## TASK GOAL
From the listing below, pull out the lines that hold "pixels".

**********

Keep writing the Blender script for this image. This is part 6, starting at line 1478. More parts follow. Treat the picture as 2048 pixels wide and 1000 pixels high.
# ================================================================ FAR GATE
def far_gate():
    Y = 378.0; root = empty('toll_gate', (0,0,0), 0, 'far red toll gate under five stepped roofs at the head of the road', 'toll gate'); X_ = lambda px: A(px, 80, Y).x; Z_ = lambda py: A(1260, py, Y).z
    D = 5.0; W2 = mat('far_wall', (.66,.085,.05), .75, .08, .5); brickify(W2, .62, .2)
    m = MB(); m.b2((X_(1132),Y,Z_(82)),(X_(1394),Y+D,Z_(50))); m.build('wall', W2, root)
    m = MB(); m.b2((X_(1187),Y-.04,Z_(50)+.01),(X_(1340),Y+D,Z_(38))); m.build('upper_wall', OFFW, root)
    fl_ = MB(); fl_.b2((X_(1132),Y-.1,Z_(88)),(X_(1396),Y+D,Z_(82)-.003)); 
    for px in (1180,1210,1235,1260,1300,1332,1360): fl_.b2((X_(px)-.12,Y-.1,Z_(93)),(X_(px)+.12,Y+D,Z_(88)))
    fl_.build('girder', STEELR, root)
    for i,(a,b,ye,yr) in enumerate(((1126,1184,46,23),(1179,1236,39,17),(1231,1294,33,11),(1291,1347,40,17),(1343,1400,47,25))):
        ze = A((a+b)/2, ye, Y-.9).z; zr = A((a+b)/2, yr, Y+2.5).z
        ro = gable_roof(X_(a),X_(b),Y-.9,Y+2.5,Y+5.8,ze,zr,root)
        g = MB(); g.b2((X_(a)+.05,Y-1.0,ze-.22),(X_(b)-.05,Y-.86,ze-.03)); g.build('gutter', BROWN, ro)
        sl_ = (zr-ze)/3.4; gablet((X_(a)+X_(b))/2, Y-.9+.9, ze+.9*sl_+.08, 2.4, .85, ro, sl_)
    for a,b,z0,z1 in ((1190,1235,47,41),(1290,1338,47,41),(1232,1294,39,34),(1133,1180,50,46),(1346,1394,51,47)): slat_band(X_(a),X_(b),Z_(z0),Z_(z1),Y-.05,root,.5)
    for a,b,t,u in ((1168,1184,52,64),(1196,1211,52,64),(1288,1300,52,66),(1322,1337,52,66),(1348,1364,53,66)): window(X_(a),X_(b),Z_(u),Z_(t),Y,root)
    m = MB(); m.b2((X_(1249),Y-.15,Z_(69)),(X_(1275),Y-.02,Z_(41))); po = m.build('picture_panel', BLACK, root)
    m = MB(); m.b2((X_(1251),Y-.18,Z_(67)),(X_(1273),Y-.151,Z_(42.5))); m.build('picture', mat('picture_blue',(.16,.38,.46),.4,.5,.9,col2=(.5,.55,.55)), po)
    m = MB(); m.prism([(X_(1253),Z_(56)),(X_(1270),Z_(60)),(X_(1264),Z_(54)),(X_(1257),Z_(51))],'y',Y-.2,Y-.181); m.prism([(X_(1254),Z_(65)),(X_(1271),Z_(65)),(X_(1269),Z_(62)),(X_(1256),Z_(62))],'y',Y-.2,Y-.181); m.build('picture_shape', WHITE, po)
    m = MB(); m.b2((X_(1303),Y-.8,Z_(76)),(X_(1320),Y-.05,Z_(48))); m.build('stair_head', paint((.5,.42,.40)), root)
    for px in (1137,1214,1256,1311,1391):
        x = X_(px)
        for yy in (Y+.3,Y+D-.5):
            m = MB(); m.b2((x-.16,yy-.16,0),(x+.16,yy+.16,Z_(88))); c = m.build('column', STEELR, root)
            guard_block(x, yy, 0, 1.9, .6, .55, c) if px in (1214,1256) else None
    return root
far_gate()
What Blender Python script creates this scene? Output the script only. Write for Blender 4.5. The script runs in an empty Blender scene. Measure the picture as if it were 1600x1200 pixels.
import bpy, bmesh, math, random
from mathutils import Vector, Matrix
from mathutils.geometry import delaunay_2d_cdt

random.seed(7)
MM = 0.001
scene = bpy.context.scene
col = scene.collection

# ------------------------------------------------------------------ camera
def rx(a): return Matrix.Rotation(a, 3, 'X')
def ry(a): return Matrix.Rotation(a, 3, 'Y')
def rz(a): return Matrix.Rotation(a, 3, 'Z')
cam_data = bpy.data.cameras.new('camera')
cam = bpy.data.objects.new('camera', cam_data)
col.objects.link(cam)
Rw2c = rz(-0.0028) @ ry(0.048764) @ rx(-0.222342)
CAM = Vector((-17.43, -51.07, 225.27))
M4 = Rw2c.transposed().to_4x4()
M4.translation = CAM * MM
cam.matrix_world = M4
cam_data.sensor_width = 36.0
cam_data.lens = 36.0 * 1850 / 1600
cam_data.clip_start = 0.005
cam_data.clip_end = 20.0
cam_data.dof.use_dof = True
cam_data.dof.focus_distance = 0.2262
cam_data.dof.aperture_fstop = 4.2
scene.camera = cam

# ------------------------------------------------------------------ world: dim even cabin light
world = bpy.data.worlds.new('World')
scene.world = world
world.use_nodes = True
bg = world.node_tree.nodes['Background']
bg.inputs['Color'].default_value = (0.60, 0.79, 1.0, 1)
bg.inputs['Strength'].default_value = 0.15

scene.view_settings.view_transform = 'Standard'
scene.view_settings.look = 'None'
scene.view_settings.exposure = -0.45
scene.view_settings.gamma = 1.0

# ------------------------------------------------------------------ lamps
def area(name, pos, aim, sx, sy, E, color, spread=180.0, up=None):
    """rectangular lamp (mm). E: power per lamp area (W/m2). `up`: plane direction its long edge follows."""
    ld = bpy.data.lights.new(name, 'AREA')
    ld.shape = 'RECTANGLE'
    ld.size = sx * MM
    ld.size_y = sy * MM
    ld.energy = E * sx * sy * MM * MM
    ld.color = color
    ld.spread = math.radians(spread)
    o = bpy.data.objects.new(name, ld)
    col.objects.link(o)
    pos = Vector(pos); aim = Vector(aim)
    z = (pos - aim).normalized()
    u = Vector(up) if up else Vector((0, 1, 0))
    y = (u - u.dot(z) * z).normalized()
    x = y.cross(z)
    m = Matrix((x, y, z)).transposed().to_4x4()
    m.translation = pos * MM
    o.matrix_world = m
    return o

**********

## COMPLETE RESPONSE
Keep writing the Blender script for this image. This is part 6, starting at line 1478. More parts follow. Treat the picture as 2048 pixels wide and 1000 pixels high.
What Blender Python script creates this scene? Output the script only. Write for Blender 4.5. The script runs in an empty Blender scene. Measure the picture as if it were 1600x1200 pixels.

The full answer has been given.